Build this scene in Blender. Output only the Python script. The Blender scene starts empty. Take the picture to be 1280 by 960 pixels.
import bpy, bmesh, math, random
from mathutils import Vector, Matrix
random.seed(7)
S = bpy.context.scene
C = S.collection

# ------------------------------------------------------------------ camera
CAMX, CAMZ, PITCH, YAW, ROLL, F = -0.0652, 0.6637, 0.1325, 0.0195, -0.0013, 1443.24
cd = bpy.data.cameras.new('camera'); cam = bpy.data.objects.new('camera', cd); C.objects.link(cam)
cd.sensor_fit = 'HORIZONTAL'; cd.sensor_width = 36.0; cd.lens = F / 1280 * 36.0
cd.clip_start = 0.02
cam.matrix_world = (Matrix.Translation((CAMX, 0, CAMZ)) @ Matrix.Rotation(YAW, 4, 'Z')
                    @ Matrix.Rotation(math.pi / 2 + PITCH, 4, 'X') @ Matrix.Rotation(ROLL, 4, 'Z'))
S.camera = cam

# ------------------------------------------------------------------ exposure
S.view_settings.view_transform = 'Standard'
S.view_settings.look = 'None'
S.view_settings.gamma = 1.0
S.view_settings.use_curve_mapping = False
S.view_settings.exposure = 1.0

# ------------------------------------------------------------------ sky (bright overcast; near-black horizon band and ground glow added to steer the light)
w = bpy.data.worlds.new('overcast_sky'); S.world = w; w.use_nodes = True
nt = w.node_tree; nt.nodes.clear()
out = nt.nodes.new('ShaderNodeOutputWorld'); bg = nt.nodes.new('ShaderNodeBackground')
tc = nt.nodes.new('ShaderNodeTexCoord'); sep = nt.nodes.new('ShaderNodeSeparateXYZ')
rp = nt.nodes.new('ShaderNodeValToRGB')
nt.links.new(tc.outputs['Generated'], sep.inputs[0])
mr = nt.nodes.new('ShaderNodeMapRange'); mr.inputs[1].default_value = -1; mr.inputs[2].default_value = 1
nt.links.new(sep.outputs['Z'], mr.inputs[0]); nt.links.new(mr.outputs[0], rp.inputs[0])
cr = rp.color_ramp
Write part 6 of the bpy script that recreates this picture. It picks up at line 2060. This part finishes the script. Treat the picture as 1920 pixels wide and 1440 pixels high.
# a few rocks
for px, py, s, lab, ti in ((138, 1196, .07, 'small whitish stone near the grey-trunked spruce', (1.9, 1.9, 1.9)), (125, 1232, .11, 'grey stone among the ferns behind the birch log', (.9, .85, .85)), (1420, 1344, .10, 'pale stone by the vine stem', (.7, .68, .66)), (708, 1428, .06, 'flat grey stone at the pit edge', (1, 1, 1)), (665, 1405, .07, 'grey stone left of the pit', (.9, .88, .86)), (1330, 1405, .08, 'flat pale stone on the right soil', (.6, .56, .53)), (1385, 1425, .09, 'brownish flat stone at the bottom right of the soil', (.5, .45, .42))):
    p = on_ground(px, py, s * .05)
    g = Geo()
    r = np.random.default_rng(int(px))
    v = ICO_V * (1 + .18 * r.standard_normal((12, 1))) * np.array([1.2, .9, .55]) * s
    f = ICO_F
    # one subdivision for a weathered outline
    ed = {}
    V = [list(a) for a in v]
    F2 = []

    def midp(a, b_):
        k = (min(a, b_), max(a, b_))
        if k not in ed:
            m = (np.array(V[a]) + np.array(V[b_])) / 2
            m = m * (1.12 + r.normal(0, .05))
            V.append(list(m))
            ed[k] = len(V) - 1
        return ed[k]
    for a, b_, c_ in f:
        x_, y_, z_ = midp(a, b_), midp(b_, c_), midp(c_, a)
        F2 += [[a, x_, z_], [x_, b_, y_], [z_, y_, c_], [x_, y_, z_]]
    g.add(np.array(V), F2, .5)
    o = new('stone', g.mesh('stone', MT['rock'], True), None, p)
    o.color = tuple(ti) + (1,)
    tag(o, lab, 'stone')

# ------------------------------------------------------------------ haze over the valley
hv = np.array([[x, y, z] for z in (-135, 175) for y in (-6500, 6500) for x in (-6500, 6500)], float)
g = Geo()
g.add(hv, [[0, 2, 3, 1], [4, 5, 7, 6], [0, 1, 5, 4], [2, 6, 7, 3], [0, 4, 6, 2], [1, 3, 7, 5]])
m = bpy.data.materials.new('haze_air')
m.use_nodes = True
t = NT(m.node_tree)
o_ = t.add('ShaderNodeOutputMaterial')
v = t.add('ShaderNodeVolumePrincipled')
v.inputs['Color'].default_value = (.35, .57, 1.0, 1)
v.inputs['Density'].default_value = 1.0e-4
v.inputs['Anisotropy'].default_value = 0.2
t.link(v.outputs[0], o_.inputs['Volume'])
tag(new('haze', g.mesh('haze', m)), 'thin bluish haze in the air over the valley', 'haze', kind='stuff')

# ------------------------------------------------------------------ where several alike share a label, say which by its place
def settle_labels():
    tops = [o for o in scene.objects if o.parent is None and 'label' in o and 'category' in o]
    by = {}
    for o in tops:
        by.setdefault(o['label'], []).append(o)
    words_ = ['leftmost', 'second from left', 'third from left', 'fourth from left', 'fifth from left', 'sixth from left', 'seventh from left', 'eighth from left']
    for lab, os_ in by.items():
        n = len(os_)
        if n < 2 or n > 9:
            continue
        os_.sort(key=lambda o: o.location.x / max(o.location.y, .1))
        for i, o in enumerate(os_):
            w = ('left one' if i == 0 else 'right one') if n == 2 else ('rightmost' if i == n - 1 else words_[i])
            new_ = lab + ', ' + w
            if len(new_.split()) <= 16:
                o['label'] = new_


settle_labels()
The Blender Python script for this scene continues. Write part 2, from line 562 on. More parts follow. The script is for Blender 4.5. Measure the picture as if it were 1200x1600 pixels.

.....

WHAT TO PRODUCE —
Only the lines from the beginning of the material above through the line with "C = S.collection" are wanted; extract them exactly.

OUTPUT FOR THIS TASK —
Build this scene in Blender. Output only the Python script. The Blender scene starts empty. Take the picture to be 1280 by 960 pixels.
import bpy, bmesh, math, random
from mathutils import Vector, Matrix
random.seed(7)
S = bpy.context.scene
C = S.collection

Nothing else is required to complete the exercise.